Field Methods in Psychology – Chapter 1 Essentials
Why Study Research Methods
Everyday media cites “scientific” claims; methods help you judge credibility.
Key questions to ask: Who were the participants? What method? Peer-reviewed? Generalizable?
Ways of Knowing
Intuition: gut feelings; prone to biases (illusory correlations).
Authority: experts or influencers; can be wrong without evidence.
Empiricism: knowledge via systematic observation & measurement.
Scientific Skepticism: requires testable, replicable evidence before acceptance.
Scientific Approach (Process)
Ask a focused question.
Collect data with clear variables & ethical procedures.
Analyze via statistics or thematic coding.
Draw conclusions, note limits, consider alternatives.
Share for peer critique & replication.
Features of Scientific Thinking
Data-driven: claims need observable evidence.

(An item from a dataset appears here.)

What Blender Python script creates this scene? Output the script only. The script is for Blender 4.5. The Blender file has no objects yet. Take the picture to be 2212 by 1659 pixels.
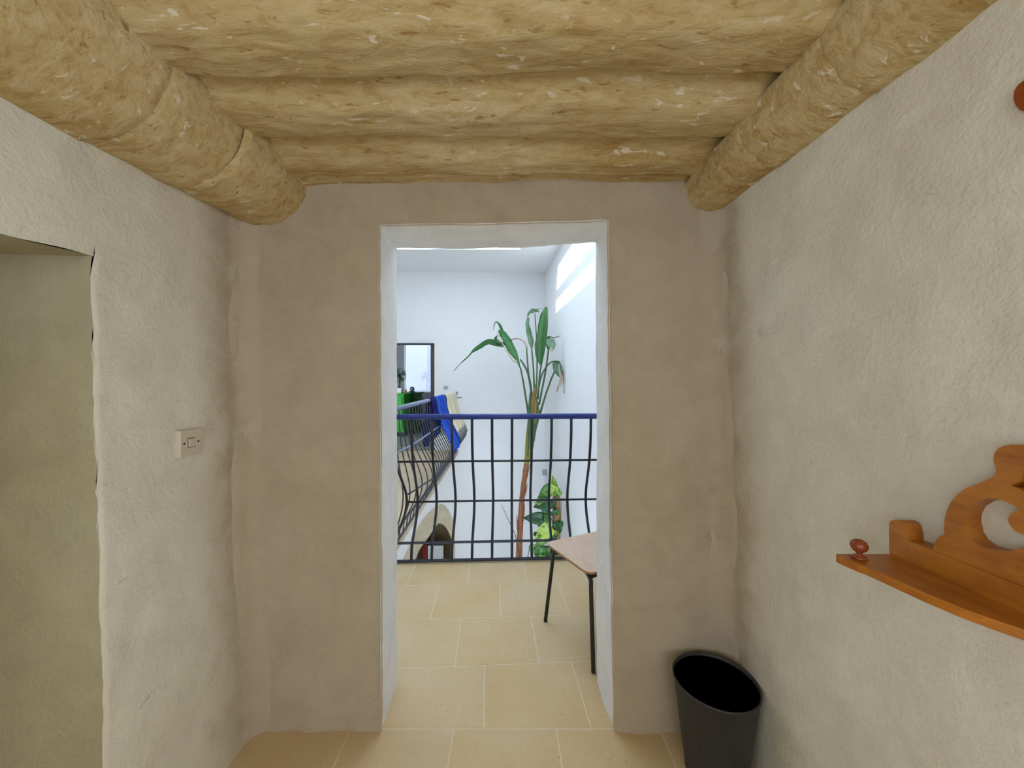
import bpy, bmesh, math, random
from mathutils import Vector, Matrix, noise

random.seed(7)
scene = bpy.context.scene
COL = scene.collection

# ------------------------------------------------------------------ camera, sky, sun, exposure
F, CX, CY, EYE = 831.0, 1100.0, 823.0, 1.37      # focal length in px of a 2212 px wide frame, eye height
cam_d = bpy.data.cameras.new('camera'); cam = bpy.data.objects.new('camera', cam_d); COL.objects.link(cam)
cam.location = (0, 0, EYE); cam.rotation_euler = (math.pi/2, 0, 0)
cam_d.sensor_width = 36.0; cam_d.lens = 36.0*F/2212.0
cam_d.shift_x = (1106-CX)/2212.0; cam_d.shift_y = -(829.5-CY)/2212.0
cam_d.clip_start = 0.02
scene.camera = cam

world = bpy.data.worlds.new('sky'); scene.world = world; world.use_nodes = True
bg = world.node_tree.nodes['Background']
bg.inputs['Color'].default_value = (0.79, 0.89, 1.0, 1); bg.inputs['Strength'].default_value = 4.6

SUN_EL, SUN_AZ = math.radians(21.5), math.radians(4.0)    # travels towards +X, a little towards +Y
sd = bpy.data.lights.new('sun', 'SUN'); sun = bpy.data.objects.new('sun', sd); COL.objects.link(sun)
sun_dir = Vector((math.cos(SUN_EL)*math.cos(SUN_AZ+0.04), math.cos(SUN_EL)*math.sin(SUN_AZ+0.04), -math.sin(SUN_EL)))
sun.rotation_euler = sun_dir.to_track_quat('-Z', 'Y').to_euler()
sd.energy = 9.0; sd.color = (1.0, 0.97, 0.92); sd.angle = math.radians(0.5)

# daylight of the window behind the camera, plus two added side fill lamps
def daylight(name, sx, sy, watts, loc, rot, col=(0.95, 0.99, 1.0)):
    ad = bpy.data.lights.new(name, 'AREA'); al = bpy.data.objects.new(name, ad); COL.objects.link(al)
    ad.shape = 'RECTANGLE'; ad.size = sx; ad.size_y = sy; ad.energy = watts; ad.color = col
    al.location = loc; al.rotation_euler = rot
daylight('rear_window_daylight', 1.3, 1.3, 1.8, (-0.1, -2.17, 1.35), (math.radians(90), 0, 0))
daylight('left_added_fill', 0.86, 1.0, 5.3, (-1.12, -0.9, 1.42), (0, math.radians(-90), 0))
daylight('right_added_fill', 0.86, 1.0, 6.1, (0.93, -0.9, 1.42), (0, math.radians(90), 0))

vs = scene.view_settings
vs.view_transform = 'Standard'; vs.look = 'None'; vs.gamma = 1.0; vs.use_curve_mapping = False; vs.exposure = 0.0
scene.cycles.max_bounces = 8; scene.cycles.diffuse_bounces = 6; scene.cycles.sample_clamp_indirect = 6.0; scene.cycles.adaptive_threshold = 0.04
scene.cycles.caustics_reflective = False; scene.cycles.caustics_refractive = False

# ------------------------------------------------------------------ helpers
def P(px, py, y):
    """the place at distance y along the view that is seen at (px, py)"""
    return Vector(((px-CX)/F*y, y, EYE-(py-CY)/F*y))

def nz(x, y, z, s=1.0, o=2):
    return noise.fractal(Vector((x*s, y*s, z*s)), 0.7, 2.1, o)

MATS = {}
def nodes_of(name):
    m = bpy.data.materials.new(name); m.use_nodes = True
    nt = m.node_tree; b = nt.nodes['Principled BSDF']
    MATS[name] = m
    return m, nt, b

def N(nt, t, **kw):
    n = nt.nodes.new(t)
    for k, v in kw.items():
        if k in n.inputs.keys(): n.inputs[k].default_value = v
        else: setattr(n, k, v)
    return n

def L(nt, a, b): nt.links.new(a, b)

def ramp(nt, fac, stops):
    r = nt.nodes.new('ShaderNodeValToRGB'); e = r.color_ramp.elements
    while len(e) < len(stops): e.new(0.5)
    for el, (p, c) in zip(e, stops):
        el.position = p; el.color = (c[0], c[1], c[2], 1)
    L(nt, fac, r.inputs['Fac']); return r.outputs['Color']

def coords(nt, scale=(1, 1, 1), rot=(0, 0, 0)):
    g = nt.nodes.new('ShaderNodeNewGeometry'); mp = nt.nodes.new('ShaderNodeMapping')
    mp.inputs['Scale'].default_value = scale; mp.inputs['Rotation'].default_value = rot
    L(nt, g.outputs['Position'], mp.inputs['Vector']); return mp.outputs['Vector']

def noise_fac(nt, vec, scale, detail=4, rough=0.6, dist=0.0):
    n = N(nt, 'ShaderNodeTexNoise', Scale=scale, Detail=detail, Roughness=rough, Distortion=dist)
    L(nt, vec, n.inputs['Vector']); return n.outputs['Fac']

def mix(nt, fac, a, b, mode='MIX'):
    m = nt.nodes.new('ShaderNodeMix'); m.data_type = 'RGBA'; m.blend_type = mode
    if isinstance(fac, float): m.inputs['Factor'].default_value = fac
    else: L(nt, fac, m.inputs['Factor'])
    for s, v in (('A', a), ('B', b)):
        sk = [i for i in m.inputs if i.name == s and i.type == 'RGBA'][0]
        if isinstance(v, tuple): sk.default_value = (v[0], v[1], v[2], 1)
        else: L(nt, v, sk)
    return [o for o in m.outputs if o.type == 'RGBA'][0]

def bump(nt, b, hs):
    """hs: (height socket, strength, distance) stacked"""
    prev = None
    for h, st, d in hs:
        n = N(nt, 'ShaderNodeBump', Strength=st, Distance=d)
        L(nt, h, n.inputs['Height'])
        if prev: L(nt, prev, n.inputs['Normal'])
        prev = n.outputs['Normal']
    L(nt, prev, b.inputs['Normal'])

def mat_flat(name, col, rough=0.6, metal=0.0, spec=None, var=0.0, scale=20.0, bumpy=True):
    m, nt, b = nodes_of(name)
    b.inputs['Roughness'].default_value = rough; b.inputs['Metallic'].default_value = metal
    if spec is not None: b.inputs['Specular IOR Level'].default_value = spec
    if var:
        f = noise_fac(nt, coords(nt), scale)
        c = ramp(nt, f, [(0.3, tuple(x*(1-var) for x in col)), (0.7, tuple(min(1, x*(1+var)) for x in col))])
        L(nt, c, b.inputs['Base Color'])
        if bumpy: bump(nt, b, [(f, 0.15, 0.004)])
    else:
        b.inputs['Base Color'].default_value = (*col, 1)
    return m

def mat_plaster(name, base, warm, grey, marks=0.5, bstr=0.5, end=None):
    m, nt, b = nodes_of(name)
    v = coords(nt)
    big = noise_fac(nt, v, 1.7, 2, 0.55)
    mid = noise_fac(nt, v, 9.0, 4, 0.65, 0.4)
    fine = noise_fac(nt, v, 70.0, 2, 0.7)
    c = ramp(nt, big, [(0.34, warm), (0.52, base), (0.68, grey)])
    c = mix(nt, 0.35, c, ramp(nt, mid, [(0.3, tuple(x*0.82 for x in warm)), (0.65, tuple(min(1, x*1.1) for x in base))]))
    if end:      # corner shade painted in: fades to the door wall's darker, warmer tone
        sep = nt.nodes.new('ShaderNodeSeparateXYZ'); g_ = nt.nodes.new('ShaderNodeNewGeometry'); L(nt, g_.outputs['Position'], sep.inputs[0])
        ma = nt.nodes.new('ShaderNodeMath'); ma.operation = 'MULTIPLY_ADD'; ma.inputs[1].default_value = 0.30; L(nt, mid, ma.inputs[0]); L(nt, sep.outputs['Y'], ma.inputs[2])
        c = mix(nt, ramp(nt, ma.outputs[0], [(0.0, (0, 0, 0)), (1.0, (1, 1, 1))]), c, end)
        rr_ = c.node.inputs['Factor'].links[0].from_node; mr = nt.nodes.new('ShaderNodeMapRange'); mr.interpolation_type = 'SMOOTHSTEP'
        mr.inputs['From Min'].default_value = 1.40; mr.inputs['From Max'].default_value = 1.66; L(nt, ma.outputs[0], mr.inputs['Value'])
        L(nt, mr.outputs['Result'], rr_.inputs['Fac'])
    # scuffs: short dark scratches and stains in patches
    sc = noise_fac(nt, coords(nt, (14, 14, 34), (0.5, 0.3, 0)), 1.0, 3, 0.7, 1.2)
    area = noise_fac(nt, v, 3.3, 2, 0.5)
    sm = nt.nodes.new('ShaderNodeMath'); sm.operation = 'MULTIPLY'
    r1 = ramp(nt, sc, [(0.66, (0, 0, 0)), (0.74, (1, 1, 1))]); r2 = ramp(nt, area, [(0.5, (0, 0, 0)), (0.62, (marks, marks, marks))])
    L(nt, r1, sm.inputs[0]); L(nt, r2, sm.inputs[1])
    c = mix(nt, sm.outputs[0], c, tuple(x*0.62 for x in warm))
    # hairline cracks
    vo = N(nt, 'ShaderNodeTexVoronoi', Scale=1.35); vo.feature = 'DISTANCE_TO_EDGE'
    wv = nt.nodes.new('ShaderNodeVectorMath'); wv.operation = 'ADD'
    nn = N(nt, 'ShaderNodeTexNoise', Scale=5.0, Detail=5); L(nt, v, nn.inputs['Vector'])
    sv = nt.nodes.new('ShaderNodeVectorMath'); sv.operation = 'SCALE'; sv.inputs['Scale'].default_value = 0.35
    L(nt, nn.outputs['Color'], sv.inputs[0]); L(nt, v, wv.inputs[0]); L(nt, sv.outputs[0], wv.inputs[1])
    L(nt, wv.outputs[0], vo.inputs['Vector'])
    cr = ramp(nt, vo.outputs['Distance'], [(0.0, (0.32, 0.32, 0.32)), (0.004, (0, 0, 0))])
    ca = ramp(nt, noise_fac(nt, v, 2.1, 2), [(0.58, (0, 0, 0)), (0.66, (1, 1, 1))])
    cm = nt.nodes.new('ShaderNodeMath'); cm.operation = 'MULTIPLY'; L(nt, cr, cm.inputs[0]); L(nt, ca, cm.inputs[1])
    c = mix(nt, cm.outputs[0], c, tuple(x*0.5 for x in warm))
    L(nt, c, b.inputs['Base Color'])
    b.inputs['Roughness'].default_value = 0.92; b.inputs['Specular IOR Level'].default_value = 0.15
    bump(nt, b, [(mid, 0.35*bstr, 0.02), (fine, 0.6*bstr, 0.006)])
    return m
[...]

Replicable: methods detailed so others can repeat.
Adversarial: ideas compete; only strongest evidence survives.
Peer-reviewed: experts vet work before publication.
Spotting Pseudoscience
Claims not testable / unverifiable.
Relies on testimonials, vague language.
Ignores method details & peer review (e.g., astrology, graphology, facilitated communication).
Goals of Scientific Research
Description: what is happening? (e.g., hrs on TikTok).
Prediction: identify correlations; X \rightarrow Y likely (not causal).
Causation: show X causes Y via:
Temporal precedence
Covariation
No alternative explanations
Explanation: uncover underlying mechanisms (the “why”).
Basic vs Applied Research
Basic: tests theories, seeks general knowledge (e.g., fMRI on memory encoding).
Applied: solves real problems, evaluates interventions (e.g., school mental-health program).
Interconnected: basic provides foundations; applied refines theories in context.
Eight Key Questions When Evaluating a Study
Research goal: description, prediction, causation, explanation?
Method: survey, experiment, observation, etc.?
Measures: how were variables operationalized?
Participants: who & how selected? Generalizable?
Findings: what do data show?
Replication: confirmed by others?
Limitations: biases, sample size, confounds?
Ethics: safe & respectful procedures?
Quick Reminder
Critical thinking in research = asking for evidence, methods, and peer validation before believing any claim.